--- start of RECORD EXCERPTS ---
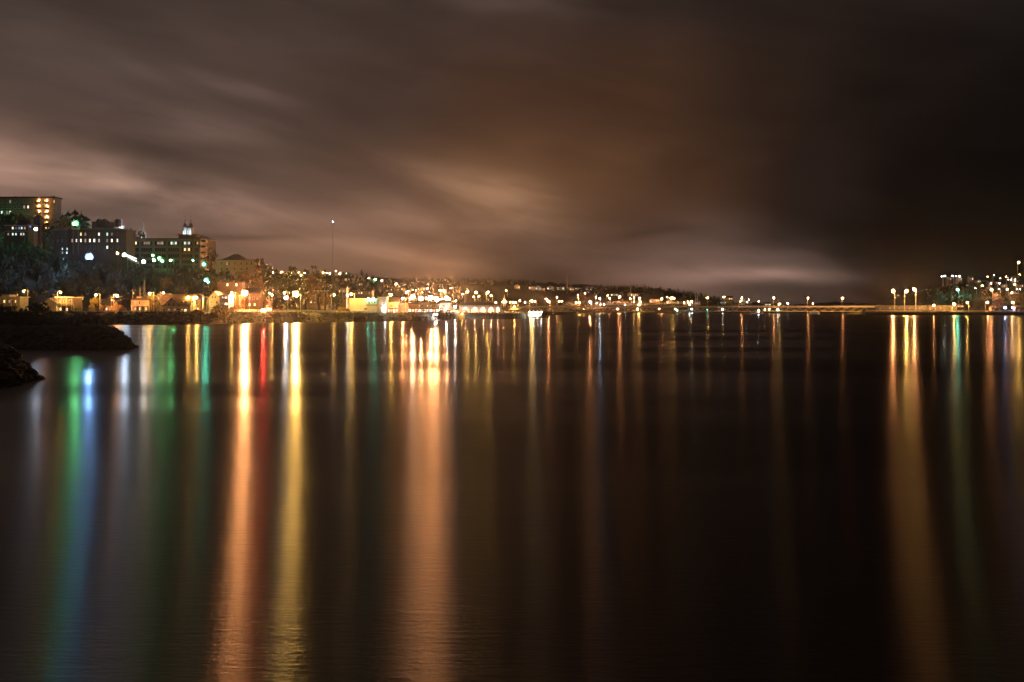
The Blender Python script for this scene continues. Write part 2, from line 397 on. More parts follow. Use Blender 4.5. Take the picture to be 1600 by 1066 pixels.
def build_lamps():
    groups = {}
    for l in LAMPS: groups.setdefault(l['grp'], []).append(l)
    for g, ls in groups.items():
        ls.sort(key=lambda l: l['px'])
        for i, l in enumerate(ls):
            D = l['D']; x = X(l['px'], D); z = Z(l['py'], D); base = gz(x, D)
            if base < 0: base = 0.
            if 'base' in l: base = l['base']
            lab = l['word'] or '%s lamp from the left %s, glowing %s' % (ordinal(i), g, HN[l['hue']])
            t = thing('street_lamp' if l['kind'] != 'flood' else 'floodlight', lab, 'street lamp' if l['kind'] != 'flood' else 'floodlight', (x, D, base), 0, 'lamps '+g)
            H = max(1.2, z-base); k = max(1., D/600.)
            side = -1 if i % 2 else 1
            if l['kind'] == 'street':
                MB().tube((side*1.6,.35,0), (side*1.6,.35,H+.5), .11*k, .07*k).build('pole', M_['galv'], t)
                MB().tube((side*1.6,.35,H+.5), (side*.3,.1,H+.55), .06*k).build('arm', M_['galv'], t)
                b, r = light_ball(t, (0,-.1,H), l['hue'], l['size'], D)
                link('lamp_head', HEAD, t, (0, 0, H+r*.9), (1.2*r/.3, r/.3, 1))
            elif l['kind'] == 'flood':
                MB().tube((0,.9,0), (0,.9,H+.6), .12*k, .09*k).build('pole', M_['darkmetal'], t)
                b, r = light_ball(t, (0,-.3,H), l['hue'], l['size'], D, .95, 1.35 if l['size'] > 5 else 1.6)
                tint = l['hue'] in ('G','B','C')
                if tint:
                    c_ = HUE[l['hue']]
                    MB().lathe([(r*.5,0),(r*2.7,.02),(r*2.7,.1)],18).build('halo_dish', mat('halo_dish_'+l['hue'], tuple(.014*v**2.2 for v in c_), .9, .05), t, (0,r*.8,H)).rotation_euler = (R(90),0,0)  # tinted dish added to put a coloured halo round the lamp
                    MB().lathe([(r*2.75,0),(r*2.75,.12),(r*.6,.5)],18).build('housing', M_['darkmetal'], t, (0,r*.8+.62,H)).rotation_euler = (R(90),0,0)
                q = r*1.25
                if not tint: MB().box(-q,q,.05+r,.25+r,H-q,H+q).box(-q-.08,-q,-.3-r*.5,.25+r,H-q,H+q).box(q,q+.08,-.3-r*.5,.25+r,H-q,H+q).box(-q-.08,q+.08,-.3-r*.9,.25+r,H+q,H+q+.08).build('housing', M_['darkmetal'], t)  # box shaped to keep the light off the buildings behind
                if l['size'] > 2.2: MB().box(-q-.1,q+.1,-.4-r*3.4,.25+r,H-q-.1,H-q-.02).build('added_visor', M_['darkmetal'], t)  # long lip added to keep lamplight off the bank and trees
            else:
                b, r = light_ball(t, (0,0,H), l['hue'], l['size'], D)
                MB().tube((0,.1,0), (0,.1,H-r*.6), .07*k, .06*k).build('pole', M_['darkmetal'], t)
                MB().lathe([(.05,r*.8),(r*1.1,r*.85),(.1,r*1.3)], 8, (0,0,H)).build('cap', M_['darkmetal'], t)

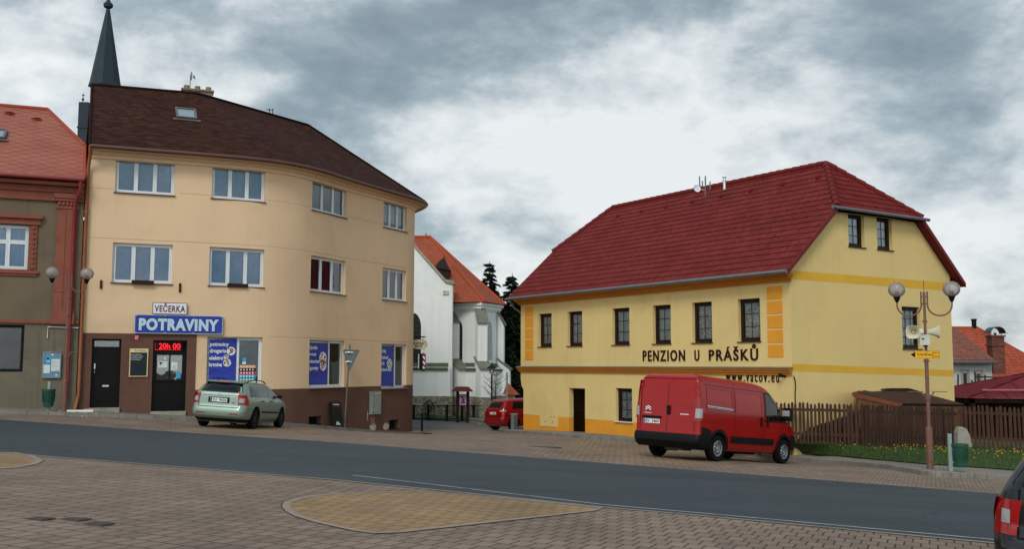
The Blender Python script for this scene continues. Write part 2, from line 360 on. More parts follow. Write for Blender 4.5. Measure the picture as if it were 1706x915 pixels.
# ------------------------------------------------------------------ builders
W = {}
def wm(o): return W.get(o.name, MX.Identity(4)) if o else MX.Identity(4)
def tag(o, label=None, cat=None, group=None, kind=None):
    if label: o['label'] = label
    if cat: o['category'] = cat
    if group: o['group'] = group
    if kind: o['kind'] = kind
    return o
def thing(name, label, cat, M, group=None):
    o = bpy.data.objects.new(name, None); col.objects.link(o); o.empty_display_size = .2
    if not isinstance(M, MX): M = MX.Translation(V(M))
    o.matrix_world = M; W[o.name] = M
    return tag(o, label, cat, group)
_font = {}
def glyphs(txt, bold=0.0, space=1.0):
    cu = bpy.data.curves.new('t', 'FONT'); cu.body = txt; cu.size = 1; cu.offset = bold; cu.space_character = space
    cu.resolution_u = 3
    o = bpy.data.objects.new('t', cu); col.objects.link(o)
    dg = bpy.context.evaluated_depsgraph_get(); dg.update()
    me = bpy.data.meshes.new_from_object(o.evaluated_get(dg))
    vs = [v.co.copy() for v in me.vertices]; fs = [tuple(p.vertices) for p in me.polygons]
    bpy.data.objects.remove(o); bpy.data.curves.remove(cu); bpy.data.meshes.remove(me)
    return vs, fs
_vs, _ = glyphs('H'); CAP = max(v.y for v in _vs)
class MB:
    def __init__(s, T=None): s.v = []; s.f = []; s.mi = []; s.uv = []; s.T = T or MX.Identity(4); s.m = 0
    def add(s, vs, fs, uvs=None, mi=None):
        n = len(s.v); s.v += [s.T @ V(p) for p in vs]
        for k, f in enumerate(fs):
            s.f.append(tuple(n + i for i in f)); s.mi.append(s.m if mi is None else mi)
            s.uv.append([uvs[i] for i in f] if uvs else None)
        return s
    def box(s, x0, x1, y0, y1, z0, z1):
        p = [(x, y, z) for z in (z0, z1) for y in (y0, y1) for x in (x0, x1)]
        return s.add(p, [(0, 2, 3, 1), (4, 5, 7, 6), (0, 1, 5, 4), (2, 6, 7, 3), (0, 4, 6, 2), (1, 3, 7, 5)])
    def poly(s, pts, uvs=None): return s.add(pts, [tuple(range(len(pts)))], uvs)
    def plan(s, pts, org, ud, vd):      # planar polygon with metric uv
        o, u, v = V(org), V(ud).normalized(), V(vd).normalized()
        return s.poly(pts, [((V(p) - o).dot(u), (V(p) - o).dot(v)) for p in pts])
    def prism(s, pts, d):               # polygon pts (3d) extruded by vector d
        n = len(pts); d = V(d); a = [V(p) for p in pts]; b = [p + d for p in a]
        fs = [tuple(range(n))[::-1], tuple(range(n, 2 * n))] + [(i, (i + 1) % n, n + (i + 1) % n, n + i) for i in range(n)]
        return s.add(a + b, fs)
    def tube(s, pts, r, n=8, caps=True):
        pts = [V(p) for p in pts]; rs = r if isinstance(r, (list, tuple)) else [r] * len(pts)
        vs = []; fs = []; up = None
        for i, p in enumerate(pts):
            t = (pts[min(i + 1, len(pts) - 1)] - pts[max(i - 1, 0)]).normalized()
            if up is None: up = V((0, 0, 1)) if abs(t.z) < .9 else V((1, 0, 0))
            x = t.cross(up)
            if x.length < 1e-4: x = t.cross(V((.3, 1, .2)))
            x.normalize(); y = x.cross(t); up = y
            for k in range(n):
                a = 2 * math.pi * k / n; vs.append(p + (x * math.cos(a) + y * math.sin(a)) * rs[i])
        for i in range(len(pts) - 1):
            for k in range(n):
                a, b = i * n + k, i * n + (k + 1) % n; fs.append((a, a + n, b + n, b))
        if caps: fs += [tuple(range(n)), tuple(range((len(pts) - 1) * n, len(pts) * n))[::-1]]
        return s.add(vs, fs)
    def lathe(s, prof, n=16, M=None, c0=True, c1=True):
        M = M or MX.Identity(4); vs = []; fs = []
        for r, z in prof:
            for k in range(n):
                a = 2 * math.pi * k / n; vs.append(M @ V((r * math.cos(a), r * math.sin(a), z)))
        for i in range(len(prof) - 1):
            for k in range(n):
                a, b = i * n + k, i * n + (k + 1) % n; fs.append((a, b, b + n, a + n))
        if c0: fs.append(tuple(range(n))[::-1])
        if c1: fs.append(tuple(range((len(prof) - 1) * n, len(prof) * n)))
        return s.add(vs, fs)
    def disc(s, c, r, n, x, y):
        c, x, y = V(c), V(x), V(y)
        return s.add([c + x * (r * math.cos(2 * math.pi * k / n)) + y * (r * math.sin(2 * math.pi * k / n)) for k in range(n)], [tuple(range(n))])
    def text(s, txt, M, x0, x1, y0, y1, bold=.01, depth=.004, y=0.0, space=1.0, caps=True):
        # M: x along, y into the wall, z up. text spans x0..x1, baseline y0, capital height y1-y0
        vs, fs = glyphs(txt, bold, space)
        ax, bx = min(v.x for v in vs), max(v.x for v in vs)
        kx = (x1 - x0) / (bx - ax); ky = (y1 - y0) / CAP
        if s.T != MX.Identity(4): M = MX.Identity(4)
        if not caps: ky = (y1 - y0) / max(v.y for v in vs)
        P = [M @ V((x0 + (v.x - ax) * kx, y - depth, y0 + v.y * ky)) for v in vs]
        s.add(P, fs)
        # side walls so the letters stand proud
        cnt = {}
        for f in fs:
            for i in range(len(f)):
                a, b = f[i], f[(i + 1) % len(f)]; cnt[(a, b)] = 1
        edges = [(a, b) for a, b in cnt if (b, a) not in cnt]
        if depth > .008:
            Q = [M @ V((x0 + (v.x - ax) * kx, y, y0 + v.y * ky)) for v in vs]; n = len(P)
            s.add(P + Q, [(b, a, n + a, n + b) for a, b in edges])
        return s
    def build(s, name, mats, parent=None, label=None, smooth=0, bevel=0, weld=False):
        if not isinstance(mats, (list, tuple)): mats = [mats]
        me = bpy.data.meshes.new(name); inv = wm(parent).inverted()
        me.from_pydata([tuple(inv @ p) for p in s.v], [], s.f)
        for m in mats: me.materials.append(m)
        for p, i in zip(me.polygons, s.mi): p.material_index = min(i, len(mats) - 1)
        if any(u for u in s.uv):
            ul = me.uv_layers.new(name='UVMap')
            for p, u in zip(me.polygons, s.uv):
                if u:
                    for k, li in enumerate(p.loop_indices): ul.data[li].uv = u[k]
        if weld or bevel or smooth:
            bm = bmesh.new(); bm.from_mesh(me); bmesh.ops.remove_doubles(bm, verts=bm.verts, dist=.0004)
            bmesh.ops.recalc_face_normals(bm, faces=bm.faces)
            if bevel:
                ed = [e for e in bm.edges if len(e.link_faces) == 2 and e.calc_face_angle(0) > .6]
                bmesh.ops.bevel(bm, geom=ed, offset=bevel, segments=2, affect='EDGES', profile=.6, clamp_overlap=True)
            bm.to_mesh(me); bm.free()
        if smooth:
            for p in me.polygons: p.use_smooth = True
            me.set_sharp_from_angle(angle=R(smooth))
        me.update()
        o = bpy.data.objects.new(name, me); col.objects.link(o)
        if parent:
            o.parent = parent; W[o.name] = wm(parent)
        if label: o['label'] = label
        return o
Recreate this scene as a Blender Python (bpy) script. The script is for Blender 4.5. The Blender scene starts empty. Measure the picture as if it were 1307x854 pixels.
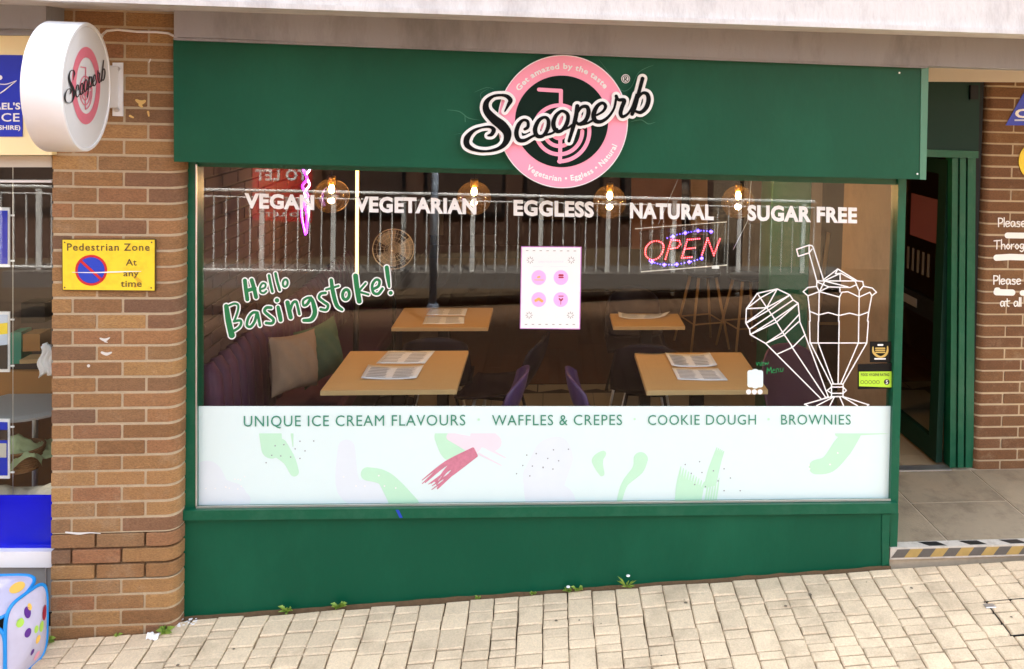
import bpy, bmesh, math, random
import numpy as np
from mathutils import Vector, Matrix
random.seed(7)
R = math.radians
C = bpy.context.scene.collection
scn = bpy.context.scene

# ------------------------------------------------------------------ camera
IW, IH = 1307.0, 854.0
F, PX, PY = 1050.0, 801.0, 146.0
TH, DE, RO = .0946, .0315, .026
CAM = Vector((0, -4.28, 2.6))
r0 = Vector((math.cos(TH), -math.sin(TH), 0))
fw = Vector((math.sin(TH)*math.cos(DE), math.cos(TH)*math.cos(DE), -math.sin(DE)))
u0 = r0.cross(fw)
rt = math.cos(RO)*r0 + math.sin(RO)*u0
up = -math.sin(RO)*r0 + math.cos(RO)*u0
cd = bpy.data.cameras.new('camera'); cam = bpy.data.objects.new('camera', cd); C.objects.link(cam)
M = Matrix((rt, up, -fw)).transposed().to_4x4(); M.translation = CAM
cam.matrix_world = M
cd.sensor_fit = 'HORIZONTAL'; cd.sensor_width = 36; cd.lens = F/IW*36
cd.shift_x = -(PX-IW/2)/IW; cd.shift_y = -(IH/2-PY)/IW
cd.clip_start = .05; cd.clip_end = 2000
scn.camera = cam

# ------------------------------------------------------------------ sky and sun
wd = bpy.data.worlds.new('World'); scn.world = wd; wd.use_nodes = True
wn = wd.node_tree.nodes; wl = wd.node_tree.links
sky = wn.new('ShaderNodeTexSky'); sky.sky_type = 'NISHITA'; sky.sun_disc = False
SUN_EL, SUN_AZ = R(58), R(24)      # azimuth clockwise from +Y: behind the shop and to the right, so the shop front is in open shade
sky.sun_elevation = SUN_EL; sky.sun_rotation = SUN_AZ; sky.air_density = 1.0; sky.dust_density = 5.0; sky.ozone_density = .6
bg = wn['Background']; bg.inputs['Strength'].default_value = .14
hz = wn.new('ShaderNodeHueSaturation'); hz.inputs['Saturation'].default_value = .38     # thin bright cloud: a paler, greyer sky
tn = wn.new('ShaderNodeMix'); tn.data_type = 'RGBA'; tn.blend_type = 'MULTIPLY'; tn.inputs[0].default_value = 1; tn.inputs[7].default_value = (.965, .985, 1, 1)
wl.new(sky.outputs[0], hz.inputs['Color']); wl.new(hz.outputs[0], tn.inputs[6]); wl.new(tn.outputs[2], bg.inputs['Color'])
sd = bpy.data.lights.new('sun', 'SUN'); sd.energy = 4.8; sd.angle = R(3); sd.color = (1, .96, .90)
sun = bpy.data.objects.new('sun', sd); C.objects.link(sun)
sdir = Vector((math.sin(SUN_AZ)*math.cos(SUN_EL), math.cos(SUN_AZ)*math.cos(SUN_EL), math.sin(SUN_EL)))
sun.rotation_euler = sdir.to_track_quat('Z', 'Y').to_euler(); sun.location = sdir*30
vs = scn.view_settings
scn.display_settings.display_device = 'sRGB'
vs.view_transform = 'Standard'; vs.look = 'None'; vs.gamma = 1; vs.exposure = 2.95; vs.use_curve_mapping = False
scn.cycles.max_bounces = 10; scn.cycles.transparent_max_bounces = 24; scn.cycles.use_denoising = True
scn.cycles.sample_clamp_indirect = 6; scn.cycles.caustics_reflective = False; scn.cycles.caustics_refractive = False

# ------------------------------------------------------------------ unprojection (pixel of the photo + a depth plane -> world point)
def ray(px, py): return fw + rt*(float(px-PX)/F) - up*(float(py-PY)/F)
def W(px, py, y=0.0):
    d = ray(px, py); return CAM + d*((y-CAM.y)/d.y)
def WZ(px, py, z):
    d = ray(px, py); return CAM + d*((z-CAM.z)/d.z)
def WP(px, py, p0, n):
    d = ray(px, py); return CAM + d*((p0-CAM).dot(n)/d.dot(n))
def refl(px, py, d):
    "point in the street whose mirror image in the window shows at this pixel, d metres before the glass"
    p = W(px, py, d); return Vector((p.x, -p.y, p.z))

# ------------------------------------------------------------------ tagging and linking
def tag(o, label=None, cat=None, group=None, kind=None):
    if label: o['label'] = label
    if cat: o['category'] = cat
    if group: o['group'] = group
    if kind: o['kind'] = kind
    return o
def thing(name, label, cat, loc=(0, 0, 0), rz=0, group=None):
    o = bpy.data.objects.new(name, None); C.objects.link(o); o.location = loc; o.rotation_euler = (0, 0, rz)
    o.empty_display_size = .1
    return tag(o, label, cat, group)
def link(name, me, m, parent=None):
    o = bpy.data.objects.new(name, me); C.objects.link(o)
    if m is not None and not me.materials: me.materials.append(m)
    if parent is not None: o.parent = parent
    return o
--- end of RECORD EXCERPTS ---
[GOAL]
Some lines of the records may hold the word "pixels". How many do? Answer with a number and nothing else.

[SOLUTION TO THIS TASK]
3